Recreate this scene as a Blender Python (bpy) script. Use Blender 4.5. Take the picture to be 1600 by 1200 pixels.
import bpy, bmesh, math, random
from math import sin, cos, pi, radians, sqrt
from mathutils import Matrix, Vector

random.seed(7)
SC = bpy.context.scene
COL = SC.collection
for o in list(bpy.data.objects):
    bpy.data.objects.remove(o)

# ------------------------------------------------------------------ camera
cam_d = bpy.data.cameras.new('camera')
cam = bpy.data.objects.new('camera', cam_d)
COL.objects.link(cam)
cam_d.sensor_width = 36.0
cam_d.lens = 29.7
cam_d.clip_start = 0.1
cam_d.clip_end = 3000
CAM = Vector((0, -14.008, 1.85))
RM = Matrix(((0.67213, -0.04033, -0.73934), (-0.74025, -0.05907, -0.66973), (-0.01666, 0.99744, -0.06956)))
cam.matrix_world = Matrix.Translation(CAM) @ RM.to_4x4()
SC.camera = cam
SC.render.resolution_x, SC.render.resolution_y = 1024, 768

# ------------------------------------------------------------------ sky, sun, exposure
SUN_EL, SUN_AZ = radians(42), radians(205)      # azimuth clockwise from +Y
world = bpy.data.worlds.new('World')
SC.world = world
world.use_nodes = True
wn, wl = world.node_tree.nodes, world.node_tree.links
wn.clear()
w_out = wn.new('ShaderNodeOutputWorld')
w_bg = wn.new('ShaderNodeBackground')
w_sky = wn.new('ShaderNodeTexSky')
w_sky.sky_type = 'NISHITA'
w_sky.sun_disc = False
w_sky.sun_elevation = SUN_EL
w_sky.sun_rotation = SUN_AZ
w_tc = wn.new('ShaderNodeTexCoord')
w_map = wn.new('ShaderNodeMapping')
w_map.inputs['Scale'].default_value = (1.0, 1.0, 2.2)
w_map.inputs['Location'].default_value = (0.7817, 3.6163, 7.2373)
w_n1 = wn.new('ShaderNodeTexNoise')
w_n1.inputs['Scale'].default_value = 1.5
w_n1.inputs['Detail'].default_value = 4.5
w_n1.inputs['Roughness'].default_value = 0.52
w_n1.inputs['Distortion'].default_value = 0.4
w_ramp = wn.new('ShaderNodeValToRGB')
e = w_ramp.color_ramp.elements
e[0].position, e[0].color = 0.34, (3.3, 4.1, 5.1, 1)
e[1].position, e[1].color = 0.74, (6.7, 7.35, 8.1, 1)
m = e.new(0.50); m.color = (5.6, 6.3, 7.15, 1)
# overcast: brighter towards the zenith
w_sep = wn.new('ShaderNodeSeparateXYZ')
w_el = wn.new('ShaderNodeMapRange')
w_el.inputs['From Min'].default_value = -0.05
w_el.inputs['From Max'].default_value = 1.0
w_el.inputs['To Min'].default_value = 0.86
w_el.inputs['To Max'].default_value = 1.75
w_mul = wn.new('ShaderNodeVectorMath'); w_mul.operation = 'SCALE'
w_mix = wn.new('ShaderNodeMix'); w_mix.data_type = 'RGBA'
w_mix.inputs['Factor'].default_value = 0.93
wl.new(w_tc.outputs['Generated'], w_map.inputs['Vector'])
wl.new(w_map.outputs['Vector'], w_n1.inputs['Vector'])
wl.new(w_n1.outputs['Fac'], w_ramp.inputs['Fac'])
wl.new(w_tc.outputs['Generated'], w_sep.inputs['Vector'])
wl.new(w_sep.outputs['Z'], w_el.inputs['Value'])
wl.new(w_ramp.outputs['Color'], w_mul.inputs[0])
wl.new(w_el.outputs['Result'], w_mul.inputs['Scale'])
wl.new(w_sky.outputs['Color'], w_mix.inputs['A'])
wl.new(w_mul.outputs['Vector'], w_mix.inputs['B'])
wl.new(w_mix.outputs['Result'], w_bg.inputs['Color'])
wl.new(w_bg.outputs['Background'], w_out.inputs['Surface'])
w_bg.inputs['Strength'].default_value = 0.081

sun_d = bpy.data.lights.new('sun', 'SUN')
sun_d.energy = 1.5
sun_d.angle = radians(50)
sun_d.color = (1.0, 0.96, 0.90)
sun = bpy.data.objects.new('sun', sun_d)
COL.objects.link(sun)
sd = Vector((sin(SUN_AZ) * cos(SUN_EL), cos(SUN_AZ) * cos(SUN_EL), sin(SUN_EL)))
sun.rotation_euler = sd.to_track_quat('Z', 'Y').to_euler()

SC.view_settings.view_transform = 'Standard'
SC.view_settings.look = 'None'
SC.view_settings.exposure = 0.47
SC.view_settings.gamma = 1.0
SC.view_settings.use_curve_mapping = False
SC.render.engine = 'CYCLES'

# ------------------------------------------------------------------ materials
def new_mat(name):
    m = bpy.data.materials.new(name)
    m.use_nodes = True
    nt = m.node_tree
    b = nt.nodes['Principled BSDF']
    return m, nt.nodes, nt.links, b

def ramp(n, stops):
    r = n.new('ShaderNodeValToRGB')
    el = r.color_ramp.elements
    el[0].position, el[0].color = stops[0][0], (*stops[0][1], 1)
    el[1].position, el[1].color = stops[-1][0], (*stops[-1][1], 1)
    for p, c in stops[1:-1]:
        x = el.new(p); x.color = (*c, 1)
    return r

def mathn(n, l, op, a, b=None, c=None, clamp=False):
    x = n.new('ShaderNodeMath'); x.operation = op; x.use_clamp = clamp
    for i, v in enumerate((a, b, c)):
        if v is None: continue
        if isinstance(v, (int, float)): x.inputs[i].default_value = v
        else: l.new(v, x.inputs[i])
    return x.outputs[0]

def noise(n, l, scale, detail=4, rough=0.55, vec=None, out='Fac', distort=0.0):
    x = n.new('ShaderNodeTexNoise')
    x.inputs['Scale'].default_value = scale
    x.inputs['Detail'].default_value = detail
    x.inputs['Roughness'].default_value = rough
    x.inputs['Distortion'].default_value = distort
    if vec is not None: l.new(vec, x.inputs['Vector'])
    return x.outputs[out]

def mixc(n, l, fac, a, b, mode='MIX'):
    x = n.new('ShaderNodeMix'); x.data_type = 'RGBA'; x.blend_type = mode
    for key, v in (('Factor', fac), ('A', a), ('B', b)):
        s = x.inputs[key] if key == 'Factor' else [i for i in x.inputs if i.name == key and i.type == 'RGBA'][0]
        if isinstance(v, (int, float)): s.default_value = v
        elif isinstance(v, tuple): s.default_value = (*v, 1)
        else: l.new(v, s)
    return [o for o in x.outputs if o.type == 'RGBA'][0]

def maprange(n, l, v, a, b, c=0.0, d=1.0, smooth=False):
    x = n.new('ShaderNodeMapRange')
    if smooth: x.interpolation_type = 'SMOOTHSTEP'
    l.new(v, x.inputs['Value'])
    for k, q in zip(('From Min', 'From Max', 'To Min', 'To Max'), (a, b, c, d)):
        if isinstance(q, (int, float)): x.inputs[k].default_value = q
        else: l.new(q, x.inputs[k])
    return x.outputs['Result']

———

EXERCISE AIM =>
Copy, please, exactly the lines that start at the first line of the data and end at the line containing "SC.render.resolution_x, SC.render.resolution_y = 1024, 768", both kept and no others.

THE RESULT =>
Recreate this scene as a Blender Python (bpy) script. Use Blender 4.5. Take the picture to be 1600 by 1200 pixels.
import bpy, bmesh, math, random
from math import sin, cos, pi, radians, sqrt
from mathutils import Matrix, Vector

random.seed(7)
SC = bpy.context.scene
COL = SC.collection
for o in list(bpy.data.objects):
    bpy.data.objects.remove(o)

# ------------------------------------------------------------------ camera
cam_d = bpy.data.cameras.new('camera')
cam = bpy.data.objects.new('camera', cam_d)
COL.objects.link(cam)
cam_d.sensor_width = 36.0
cam_d.lens = 29.7
cam_d.clip_start = 0.1
cam_d.clip_end = 3000
CAM = Vector((0, -14.008, 1.85))
RM = Matrix(((0.67213, -0.04033, -0.73934), (-0.74025, -0.05907, -0.66973), (-0.01666, 0.99744, -0.06956)))
cam.matrix_world = Matrix.Translation(CAM) @ RM.to_4x4()
SC.camera = cam
SC.render.resolution_x, SC.render.resolution_y = 1024, 768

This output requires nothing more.